Islamic movements in Indonesia are influenced by at least three forms of Islamism from the Middle East: Wahhabi Salafism, the Muslim Brotherhood, and Hizb ut-Tahrir. This influence shapes the character of their adherents, who tend to be conservative, fanatical, sectarian, exclusive, supremacist, and anti-democratic.

While often described as utopian, the ideology of Islamism attracts followers because it offers solutions to contemporary problems. However, Islamism is currently evolving, with its movements adapting to supportive contexts. This evolution has led to the emergence of Post-Islamism, which is useful for analyzing contemporary Islamic movements in Indonesia.

This theory is beneficial for analyzing Indonesia’s case, although some adjustments are necessary considering the Islamic political system in Indonesia is not as intense as in Egypt or Iran.

Post-Islamism represents a fundamental shift in the attitudes and strategies of Islamists in pursuing their mission.

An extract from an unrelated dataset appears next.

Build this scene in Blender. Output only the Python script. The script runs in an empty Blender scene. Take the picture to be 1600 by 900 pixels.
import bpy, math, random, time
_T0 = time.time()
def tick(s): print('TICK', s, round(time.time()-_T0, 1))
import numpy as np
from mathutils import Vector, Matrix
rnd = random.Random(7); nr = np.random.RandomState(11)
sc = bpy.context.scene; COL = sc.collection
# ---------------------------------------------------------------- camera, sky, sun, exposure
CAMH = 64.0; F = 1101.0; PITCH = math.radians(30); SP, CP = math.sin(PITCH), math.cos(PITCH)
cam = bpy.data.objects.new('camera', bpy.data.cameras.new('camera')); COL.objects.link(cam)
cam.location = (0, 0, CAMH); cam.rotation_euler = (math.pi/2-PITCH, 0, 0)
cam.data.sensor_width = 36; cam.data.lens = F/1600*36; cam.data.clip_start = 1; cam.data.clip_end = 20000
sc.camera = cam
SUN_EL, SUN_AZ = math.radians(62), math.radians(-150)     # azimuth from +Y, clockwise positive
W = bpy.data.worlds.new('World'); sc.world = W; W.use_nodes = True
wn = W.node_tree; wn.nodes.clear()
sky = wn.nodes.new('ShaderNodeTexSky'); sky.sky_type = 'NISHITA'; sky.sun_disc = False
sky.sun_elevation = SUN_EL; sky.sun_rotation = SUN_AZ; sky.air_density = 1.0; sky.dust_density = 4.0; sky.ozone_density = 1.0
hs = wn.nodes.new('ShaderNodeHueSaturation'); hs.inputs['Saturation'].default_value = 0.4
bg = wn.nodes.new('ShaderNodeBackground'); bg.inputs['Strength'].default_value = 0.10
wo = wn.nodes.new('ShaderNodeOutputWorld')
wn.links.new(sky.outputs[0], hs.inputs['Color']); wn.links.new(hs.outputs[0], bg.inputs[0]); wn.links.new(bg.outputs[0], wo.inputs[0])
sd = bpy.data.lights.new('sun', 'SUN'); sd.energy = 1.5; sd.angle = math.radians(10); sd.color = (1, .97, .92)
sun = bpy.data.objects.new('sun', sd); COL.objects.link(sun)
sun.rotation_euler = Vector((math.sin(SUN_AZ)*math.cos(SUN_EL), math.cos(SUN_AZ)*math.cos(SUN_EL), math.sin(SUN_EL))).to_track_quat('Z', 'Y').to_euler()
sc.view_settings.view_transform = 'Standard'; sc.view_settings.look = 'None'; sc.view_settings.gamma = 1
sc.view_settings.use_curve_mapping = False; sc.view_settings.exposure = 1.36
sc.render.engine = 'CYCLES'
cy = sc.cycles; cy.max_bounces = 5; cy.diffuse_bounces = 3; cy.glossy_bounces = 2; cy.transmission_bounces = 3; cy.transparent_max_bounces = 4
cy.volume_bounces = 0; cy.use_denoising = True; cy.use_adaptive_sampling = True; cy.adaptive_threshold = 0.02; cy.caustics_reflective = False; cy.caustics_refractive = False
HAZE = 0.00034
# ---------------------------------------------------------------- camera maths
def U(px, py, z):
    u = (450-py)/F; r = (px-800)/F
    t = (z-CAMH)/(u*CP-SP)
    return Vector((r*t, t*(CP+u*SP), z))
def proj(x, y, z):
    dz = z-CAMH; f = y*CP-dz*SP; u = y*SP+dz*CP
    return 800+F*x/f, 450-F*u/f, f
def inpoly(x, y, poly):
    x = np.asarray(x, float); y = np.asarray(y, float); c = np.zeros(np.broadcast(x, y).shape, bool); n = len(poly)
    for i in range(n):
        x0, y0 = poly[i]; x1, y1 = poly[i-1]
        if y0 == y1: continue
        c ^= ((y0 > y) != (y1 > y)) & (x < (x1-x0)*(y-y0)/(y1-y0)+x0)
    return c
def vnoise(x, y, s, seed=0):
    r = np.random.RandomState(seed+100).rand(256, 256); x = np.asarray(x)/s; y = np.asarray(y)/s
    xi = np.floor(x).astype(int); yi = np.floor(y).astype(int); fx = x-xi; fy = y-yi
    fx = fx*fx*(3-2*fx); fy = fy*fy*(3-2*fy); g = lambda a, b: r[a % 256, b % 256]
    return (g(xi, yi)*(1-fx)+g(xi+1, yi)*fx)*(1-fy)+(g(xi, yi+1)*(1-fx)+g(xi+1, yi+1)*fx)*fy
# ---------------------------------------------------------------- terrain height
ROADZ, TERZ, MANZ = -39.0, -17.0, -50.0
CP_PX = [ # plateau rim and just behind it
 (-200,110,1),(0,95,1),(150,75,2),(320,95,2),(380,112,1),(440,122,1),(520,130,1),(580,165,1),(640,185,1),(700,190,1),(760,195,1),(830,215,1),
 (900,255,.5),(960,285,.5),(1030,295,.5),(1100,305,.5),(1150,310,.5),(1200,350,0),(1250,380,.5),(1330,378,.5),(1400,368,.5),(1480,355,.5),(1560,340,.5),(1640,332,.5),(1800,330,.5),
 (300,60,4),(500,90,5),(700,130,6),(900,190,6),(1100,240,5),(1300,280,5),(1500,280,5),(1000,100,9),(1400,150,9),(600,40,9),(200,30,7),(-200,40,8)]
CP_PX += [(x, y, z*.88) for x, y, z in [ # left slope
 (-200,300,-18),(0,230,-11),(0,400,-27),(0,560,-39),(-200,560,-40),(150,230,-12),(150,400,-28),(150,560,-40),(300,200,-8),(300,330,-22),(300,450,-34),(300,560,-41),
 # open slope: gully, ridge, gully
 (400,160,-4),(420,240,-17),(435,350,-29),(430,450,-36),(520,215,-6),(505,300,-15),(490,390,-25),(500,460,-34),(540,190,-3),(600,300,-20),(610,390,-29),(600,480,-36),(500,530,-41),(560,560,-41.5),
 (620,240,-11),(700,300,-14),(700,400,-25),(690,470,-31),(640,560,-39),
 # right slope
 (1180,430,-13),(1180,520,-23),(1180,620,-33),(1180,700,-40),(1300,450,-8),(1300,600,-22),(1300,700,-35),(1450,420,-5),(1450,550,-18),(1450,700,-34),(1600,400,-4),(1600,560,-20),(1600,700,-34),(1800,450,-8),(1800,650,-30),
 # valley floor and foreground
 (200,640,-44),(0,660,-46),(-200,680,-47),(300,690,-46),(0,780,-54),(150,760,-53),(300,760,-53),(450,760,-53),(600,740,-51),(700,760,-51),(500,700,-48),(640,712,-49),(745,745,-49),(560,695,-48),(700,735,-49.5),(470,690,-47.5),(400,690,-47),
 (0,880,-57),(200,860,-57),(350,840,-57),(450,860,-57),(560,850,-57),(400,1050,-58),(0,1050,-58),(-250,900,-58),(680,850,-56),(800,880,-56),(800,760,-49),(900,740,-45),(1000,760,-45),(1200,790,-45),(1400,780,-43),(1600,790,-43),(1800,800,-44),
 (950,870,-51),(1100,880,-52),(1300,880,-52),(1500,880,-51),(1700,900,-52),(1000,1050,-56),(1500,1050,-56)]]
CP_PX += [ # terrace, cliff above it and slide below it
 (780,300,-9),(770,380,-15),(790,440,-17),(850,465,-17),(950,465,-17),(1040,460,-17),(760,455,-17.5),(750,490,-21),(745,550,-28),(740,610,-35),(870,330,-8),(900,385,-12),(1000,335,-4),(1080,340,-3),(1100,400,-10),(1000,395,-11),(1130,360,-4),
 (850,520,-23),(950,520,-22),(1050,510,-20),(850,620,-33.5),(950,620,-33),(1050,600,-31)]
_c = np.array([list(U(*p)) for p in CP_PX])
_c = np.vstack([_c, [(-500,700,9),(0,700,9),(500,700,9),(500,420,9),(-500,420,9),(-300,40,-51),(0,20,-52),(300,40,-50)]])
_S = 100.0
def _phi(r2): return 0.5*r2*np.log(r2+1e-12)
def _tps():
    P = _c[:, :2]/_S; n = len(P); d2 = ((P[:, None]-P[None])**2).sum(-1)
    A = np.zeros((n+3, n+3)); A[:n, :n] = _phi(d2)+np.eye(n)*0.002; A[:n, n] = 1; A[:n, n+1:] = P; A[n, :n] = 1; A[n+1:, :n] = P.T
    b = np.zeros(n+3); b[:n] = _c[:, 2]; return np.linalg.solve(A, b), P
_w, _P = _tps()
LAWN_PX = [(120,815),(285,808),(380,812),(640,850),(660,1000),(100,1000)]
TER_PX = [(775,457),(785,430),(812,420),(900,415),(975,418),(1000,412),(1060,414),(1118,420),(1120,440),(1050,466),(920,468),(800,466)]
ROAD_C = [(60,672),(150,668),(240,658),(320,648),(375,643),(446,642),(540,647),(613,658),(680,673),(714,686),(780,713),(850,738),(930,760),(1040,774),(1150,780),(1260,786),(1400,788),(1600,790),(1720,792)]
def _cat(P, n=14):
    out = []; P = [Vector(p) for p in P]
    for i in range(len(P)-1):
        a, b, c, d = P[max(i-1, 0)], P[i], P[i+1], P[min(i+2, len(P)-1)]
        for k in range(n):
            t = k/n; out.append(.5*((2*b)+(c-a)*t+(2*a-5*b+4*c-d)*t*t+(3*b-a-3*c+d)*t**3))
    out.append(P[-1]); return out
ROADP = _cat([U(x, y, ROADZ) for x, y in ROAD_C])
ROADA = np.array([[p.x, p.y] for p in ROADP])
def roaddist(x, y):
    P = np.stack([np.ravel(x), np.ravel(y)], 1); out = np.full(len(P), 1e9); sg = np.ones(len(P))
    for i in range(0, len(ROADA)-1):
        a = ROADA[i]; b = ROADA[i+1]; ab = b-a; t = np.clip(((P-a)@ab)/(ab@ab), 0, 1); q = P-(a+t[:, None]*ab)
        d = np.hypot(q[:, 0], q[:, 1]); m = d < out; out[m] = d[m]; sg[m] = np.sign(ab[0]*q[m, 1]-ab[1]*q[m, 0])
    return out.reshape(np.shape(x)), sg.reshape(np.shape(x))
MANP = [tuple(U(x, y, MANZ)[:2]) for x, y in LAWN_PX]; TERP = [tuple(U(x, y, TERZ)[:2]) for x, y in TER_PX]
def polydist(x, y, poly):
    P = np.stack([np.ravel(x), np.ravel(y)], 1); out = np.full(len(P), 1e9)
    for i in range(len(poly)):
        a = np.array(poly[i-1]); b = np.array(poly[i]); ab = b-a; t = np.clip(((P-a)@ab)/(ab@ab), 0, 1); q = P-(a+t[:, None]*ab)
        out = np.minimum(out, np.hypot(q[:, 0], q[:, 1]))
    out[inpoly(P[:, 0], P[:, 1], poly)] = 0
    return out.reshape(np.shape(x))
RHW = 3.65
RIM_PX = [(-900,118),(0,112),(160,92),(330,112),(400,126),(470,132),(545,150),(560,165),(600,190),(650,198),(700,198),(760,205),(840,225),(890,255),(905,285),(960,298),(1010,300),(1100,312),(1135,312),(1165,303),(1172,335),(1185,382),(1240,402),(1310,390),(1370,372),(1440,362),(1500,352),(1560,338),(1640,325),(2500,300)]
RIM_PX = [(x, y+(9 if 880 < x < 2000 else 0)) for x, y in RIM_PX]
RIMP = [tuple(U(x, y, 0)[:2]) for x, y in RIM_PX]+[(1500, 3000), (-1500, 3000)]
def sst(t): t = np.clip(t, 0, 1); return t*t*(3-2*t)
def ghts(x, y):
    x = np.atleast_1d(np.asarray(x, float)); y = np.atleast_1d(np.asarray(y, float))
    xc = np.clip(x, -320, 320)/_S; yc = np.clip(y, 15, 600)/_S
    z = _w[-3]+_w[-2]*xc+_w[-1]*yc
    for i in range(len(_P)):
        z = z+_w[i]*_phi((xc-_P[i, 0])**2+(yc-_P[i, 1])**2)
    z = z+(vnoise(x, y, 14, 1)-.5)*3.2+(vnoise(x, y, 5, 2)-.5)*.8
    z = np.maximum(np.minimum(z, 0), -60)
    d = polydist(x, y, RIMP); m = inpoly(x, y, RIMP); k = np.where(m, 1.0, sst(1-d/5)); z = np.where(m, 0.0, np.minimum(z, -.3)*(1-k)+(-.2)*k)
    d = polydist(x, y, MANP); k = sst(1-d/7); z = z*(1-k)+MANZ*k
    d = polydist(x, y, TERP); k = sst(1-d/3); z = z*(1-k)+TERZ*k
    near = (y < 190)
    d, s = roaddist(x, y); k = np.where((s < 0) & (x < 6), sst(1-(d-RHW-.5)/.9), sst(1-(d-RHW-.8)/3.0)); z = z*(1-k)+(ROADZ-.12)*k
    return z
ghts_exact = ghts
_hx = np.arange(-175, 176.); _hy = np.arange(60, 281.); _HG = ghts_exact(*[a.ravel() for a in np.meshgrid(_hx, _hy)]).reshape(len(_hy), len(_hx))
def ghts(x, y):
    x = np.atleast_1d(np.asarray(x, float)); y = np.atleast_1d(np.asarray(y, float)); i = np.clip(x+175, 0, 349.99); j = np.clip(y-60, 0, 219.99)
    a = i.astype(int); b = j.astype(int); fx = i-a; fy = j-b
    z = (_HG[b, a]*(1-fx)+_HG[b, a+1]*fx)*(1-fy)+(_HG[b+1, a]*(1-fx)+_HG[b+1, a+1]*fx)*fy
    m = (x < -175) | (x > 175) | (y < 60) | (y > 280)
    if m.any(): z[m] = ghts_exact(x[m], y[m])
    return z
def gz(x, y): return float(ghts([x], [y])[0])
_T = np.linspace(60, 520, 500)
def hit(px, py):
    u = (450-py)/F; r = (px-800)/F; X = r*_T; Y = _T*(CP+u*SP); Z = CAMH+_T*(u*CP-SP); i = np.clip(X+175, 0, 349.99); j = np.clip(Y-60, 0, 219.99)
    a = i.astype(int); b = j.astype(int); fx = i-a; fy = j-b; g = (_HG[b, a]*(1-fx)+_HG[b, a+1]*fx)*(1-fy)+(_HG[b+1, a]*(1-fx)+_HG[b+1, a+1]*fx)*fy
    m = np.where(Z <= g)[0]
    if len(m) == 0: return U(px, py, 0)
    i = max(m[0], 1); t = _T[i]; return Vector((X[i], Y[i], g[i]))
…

It is a new idea emerging after Islamism. Although it can be considered a transformation of Islamism, there are significant differences between the two. One is Post-Islamism’s more reflective approach to religiosity, contrasting with Islamism’s more radical religious tone.

Post-Islamism can be understood in two dimensions: as a condition and as a project. As a condition, Post-Islamism is more static, depicting the socio-political state of a society where Islamism is no longer relevant. This necessitates changes or adjustments to the reality of a society that may no longer fully accept Islamic values.

As a project, Post-Islamism is dynamic and active, involving continuous efforts to develop concepts and strategies for transmitting Post-Islamism in social, political, and intellectual realms.

While Islamism tends to impose a singular religious duty officially recognized by certain states, Post-Islamism seeks to integrate Islam with individual choices, democratic freedoms, and modernity to achieve an alternative modernity. This means they do not abandon Islamic values but adapt them to the advancements of the times without falling into pure Western or European secularism.

Post-Islamism is characterized by an attitude that is neither anti-Islam nor secular, free from rigidity, and challenging the monopoly of religious truth. If Islamism emphasizes religion and responsibility, Post-Islamism emphasizes liberating religiosity and championing human rights.

It is essential to note that Post-Islamism arises not because of Islamism’s failure but as a form of adaptation. Asef Bayat does not view Islamism as a failed ideology but as one that is less suitable for implementation and needs to be transformed and replaced with something new.

In conclusion, Post-Islamism represents a transformation and a counter to the rigidity of Islamism, requiring change to ensure that the mission of Islam remains acceptable and relevant in contemporary society.